Many major shops such as NEXT, SAINSBURY'S, TESCO offer a form of credit card which you can only use with that particular shop. Sometimes they are handy to have because you can buy something and pay it off over a number of weeks. However, unless you pay your bill on the card in full at the end of each month, then the interest rate will be charged on the balance of the store card and paying back with high interests rates can prove to very expensive, in the long run.


This is becoming a more popular form of paying for things. Paying contactless means that instead of using cash to pay for something, you use a card or your mobile phone to make the transaction. The money comes out of your bank account or building society account electronically and goes to the shop where you have bought the goods.

Credit Rating

This is an estimate of a person’s ability to fulfil their financial commitments (eg. repay loans or pay bills), based on previous dealings, how well they have repaid previous debts and how much money they have regularly going into their bank account.


A loan is an agreement between a borrower and a lender. The lender provides a sum of money upfront to the borrower and it is agreed by what date the sum of money will be repaid. Usually loans are repaid in instalments (every month) and the borrower will be charged interest on the sum of money left to repay (which means they end of repaying more than the sum of money that they borrowed). Loans are commonly provided by banks, building societies and credit unions to help people buy expensive items such as a new car or a new house.

Interest Rate

This is the percentage of the original loan that is charged as interest and needs to be paid back on top of the original amount of money borrowed. APR stands for Annual Percentage Rate and represents the interest charges over one year that must be repaid.
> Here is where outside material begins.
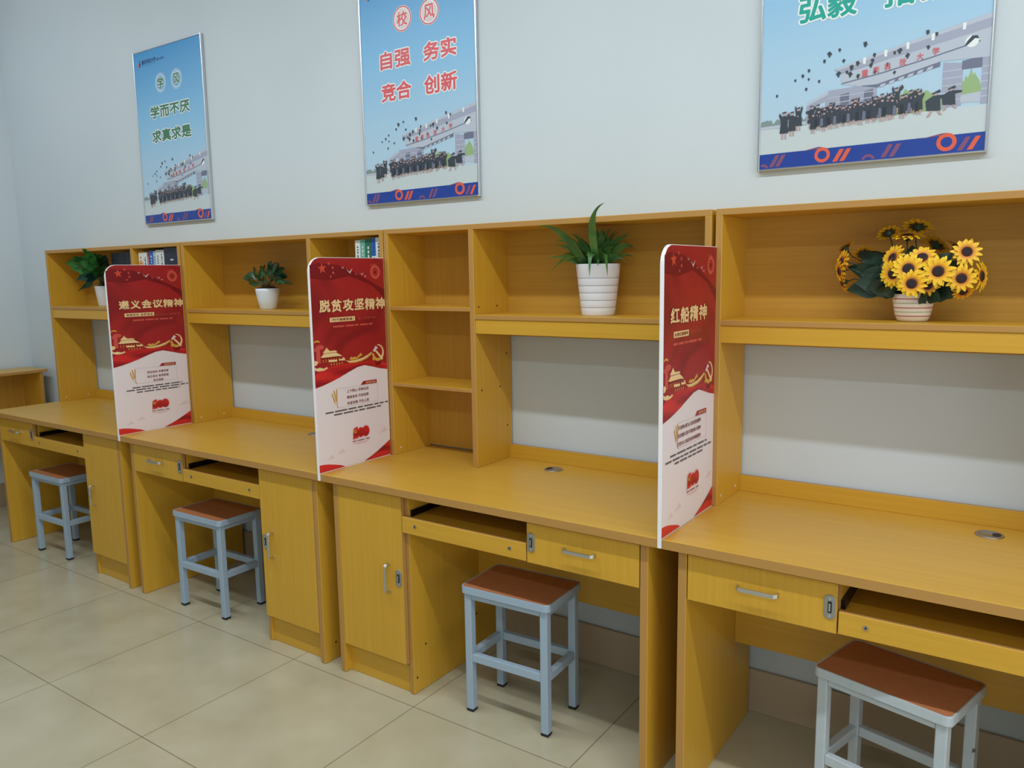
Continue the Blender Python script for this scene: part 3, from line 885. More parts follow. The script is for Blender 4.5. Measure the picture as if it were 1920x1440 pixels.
    # blue band with coral ciphers
    A.poly([(m0, .0075), (m1, .0075), (m1, .0605), (m0, .0555)], BLUE, 2)
    for u, v, rr, m in ((.313, .037, .036, CORAL), (.842, .040, .040, CORAL)):
        A.ring((u, v), rr, rr * w / h * .98, rr * .42, m, 3)
        A.poly([(u - .10, v + .017), (u - .02, v + .027), (u + .002, v + rr * .68), (u - .03, v + .020)], CORAL_D, 3)
    for u, m in ((.372, CORAL), (.404, CORAL), (.896, CORAL_D), (.934, CORAL), (.07, CORAL_D), (.1, CORAL_D), (.585, CORAL_D), (.62, CORAL_D)):
        A.poly([(u - .012, .0115), (u + .010, .0125), (u + .040, .050), (u + .020, .050)], m, 3)
    A.ring((.52, .006), .03, .02, .012, CORAL_D, 3, 16, .25, 2.9); A.ring((.03, .006), .026, .018, .012, CORAL_D, 3, 16, .25, 2.2)
    # heading: crest, school name, round seals, motto
    A.poly([(.073, .918), (.087, .940), (.091, .922), (.085, .908)], CORAL, 2)
    A.poly([(.091, .908), (.093, .936), (.101, .955), (.107, .934), (.115, .926), (.105, .912)], TLOGO, 2)
    A.text('重庆科技大学', .133, .345, .922, .946, TLOGO, 2, bold=.0006)
    A.text('图书馆', .358, .465, .922, .937, TLOGO, 2)
    A.line([(.133, .914), (.345, .914)], .0012, TLOGO, 2)
    for ch, u in zip(circ, (.393, .626)):
        v = .797
        A.ell((u, v), .082, .0555, WHT, 2, 36)
        A.ring((u, v), .079, .0534, .0085, color, 4, 36) if color is not TGREEN else A.ring((u, v), .079, .0534, .0085, SKYP, 4, 36)
        A.ell((u, v), .062, .0420, SKYP if color is TGREEN else PINK, 4, 36)
        A.text(ch, u - .044, u + .044, v - .030, v + .030, color, 5, bold=.0018, outline=(.0030, WHT))
    for txt, u0, u1, v0, v1 in words:
        A.text(txt, u0, u1, v0, v1, color, 3, bold=.0024, spacing=1.02, outline=(.0046, WHT))
    A.mb.build('print', root)
    return root

poster(.072, 'smallest-looking blue poster with green lettering, leftmost on the wall', '学风',
       [('学而不厌', .214, .785, .608, .674), ('求真求是', .214, .785, .472, .537)], TGREEN)
poster(1.767, 'blue poster with rose-red lettering in the middle of the wall', '校风',
       [('自强', .188, .452, .598, .672), ('务实', .570, .838, .598, .672), ('竞合', .188, .452, .458, .532), ('创新', .570, .838, .458, .532)], TRED)
poster(3.445, 'blue poster with teal lettering, cut by the upper right of the picture', '校训',
       [('弘毅', .186, .440, .459, .540), ('拓新', .560, .820, .459, .540)], TTEAL)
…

An overdraft is an unsecured loan provided by a bank or building society. It is a set amount and an agreed amount of money, that is available and attached to your bank or building society account. However there are usually charges if you have taken out too much money from your account and have 'gone into your overdraft' and used that money.

Loan Shark

Loan sharks offer loans with very high interest rates and they tend to operate outside of the law. Some people use loan sharks when they have no money and need to pay bills before they get paid again or receive benefits again. They can seem like a good option at a time however, they are high risk and the borrower can face threats of violence or blackmail if they cannot repay the loan back.


A mortgage is a long term loan, usually used to buy a property like a house. Most mortgages are repaid over a 25 year period although, this could be longer or shorter in some cases. Once you have repaid your mortgage to the bank or building society then you own that property - it belongs to you. However, buying a property, like a house, can be expensive and if you do not keep up with the repayments every month then your house/property and other belongings could be repossessed, i.e. taken from you.


This is a term used to describe an amount of money that a person owes to someone or an organisation. People are in debt when they have a mortgage, personal loan, owe money on their credit card or on a store card.


Put simply a budget is a balance of money. It is about money that you have coming in (your income) and money that you spend (your outgoings). Budgets can be used by individuals, households and businesses. They are used as a way to monitor what money is being spent, within a certain time, what money is being spent on and for making sure that you do not overspend and go into debt.


This stands for Personal Identification Number. It is a private and personal four-digit number that no-one else but you knows. A PIN is used to give you access to an account, it could be to access online banking accounts or to retrieve money from an account accessed from an ATM.